__WHAT IS BEING ASKED__:
Please give the listing again in its entirety, exactly as written.
** start GIVEN INFORMATION **
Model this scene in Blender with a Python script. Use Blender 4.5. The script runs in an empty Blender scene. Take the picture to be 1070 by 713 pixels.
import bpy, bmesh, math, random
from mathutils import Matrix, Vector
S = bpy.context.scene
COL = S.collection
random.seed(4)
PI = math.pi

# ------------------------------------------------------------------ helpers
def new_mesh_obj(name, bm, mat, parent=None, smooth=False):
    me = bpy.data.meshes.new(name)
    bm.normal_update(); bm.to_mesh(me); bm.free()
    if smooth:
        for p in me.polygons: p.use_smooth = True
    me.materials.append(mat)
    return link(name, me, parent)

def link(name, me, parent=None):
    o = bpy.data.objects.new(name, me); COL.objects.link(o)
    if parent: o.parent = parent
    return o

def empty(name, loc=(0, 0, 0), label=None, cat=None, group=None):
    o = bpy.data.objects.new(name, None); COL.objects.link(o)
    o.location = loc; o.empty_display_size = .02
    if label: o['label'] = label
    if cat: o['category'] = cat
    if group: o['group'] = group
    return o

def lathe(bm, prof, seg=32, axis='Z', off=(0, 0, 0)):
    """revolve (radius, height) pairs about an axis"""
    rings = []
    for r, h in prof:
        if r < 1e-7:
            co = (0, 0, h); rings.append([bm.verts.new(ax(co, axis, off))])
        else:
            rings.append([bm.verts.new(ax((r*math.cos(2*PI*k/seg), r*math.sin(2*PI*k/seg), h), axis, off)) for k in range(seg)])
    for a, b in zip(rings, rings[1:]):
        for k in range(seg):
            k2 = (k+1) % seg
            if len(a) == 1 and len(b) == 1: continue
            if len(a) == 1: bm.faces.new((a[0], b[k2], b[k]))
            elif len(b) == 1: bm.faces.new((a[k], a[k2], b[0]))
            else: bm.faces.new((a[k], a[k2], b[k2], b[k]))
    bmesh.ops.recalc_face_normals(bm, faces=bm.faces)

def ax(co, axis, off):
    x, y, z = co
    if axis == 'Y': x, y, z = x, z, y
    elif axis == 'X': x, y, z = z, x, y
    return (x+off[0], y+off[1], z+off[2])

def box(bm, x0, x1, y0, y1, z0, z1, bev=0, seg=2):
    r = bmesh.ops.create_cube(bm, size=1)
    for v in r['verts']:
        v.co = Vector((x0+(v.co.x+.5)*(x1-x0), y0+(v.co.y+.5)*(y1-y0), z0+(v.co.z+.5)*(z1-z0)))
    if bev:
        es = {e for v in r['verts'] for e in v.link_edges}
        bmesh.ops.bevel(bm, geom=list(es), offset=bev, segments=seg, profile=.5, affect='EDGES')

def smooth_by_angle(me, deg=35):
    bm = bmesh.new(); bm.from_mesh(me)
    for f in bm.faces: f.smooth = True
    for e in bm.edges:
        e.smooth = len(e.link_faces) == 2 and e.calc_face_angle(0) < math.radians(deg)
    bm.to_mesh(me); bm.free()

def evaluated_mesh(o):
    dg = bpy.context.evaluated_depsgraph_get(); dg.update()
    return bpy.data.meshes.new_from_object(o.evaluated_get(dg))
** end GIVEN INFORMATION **
__RESPONSE__:
Model this scene in Blender with a Python script. Use Blender 4.5. The script runs in an empty Blender scene. Take the picture to be 1070 by 713 pixels.
import bpy, bmesh, math, random
from mathutils import Matrix, Vector
S = bpy.context.scene
COL = S.collection
random.seed(4)
PI = math.pi

# ------------------------------------------------------------------ helpers
def new_mesh_obj(name, bm, mat, parent=None, smooth=False):
    me = bpy.data.meshes.new(name)
    bm.normal_update(); bm.to_mesh(me); bm.free()
    if smooth:
        for p in me.polygons: p.use_smooth = True
    me.materials.append(mat)
    return link(name, me, parent)

def link(name, me, parent=None):
    o = bpy.data.objects.new(name, me); COL.objects.link(o)
    if parent: o.parent = parent
    return o

def empty(name, loc=(0, 0, 0), label=None, cat=None, group=None):
    o = bpy.data.objects.new(name, None); COL.objects.link(o)
    o.location = loc; o.empty_display_size = .02
    if label: o['label'] = label
    if cat: o['category'] = cat
    if group: o['group'] = group
    return o

def lathe(bm, prof, seg=32, axis='Z', off=(0, 0, 0)):
    """revolve (radius, height) pairs about an axis"""
    rings = []
    for r, h in prof:
        if r < 1e-7:
            co = (0, 0, h); rings.append([bm.verts.new(ax(co, axis, off))])
        else:
            rings.append([bm.verts.new(ax((r*math.cos(2*PI*k/seg), r*math.sin(2*PI*k/seg), h), axis, off)) for k in range(seg)])
    for a, b in zip(rings, rings[1:]):
        for k in range(seg):
            k2 = (k+1) % seg
            if len(a) == 1 and len(b) == 1: continue
            if len(a) == 1: bm.faces.new((a[0], b[k2], b[k]))
            elif len(b) == 1: bm.faces.new((a[k], a[k2], b[0]))
            else: bm.faces.new((a[k], a[k2], b[k2], b[k]))
    bmesh.ops.recalc_face_normals(bm, faces=bm.faces)

def ax(co, axis, off):
    x, y, z = co
    if axis == 'Y': x, y, z = x, z, y
    elif axis == 'X': x, y, z = z, x, y
    return (x+off[0], y+off[1], z+off[2])

def box(bm, x0, x1, y0, y1, z0, z1, bev=0, seg=2):
    r = bmesh.ops.create_cube(bm, size=1)
    for v in r['verts']:
        v.co = Vector((x0+(v.co.x+.5)*(x1-x0), y0+(v.co.y+.5)*(y1-y0), z0+(v.co.z+.5)*(z1-z0)))
    if bev:
        es = {e for v in r['verts'] for e in v.link_edges}
        bmesh.ops.bevel(bm, geom=list(es), offset=bev, segments=seg, profile=.5, affect='EDGES')

def smooth_by_angle(me, deg=35):
    bm = bmesh.new(); bm.from_mesh(me)
    for f in bm.faces: f.smooth = True
    for e in bm.edges:
        e.smooth = len(e.link_faces) == 2 and e.calc_face_angle(0) < math.radians(deg)
    bm.to_mesh(me); bm.free()

def evaluated_mesh(o):
    dg = bpy.context.evaluated_depsgraph_get(); dg.update()
    return bpy.data.meshes.new_from_object(o.evaluated_get(dg))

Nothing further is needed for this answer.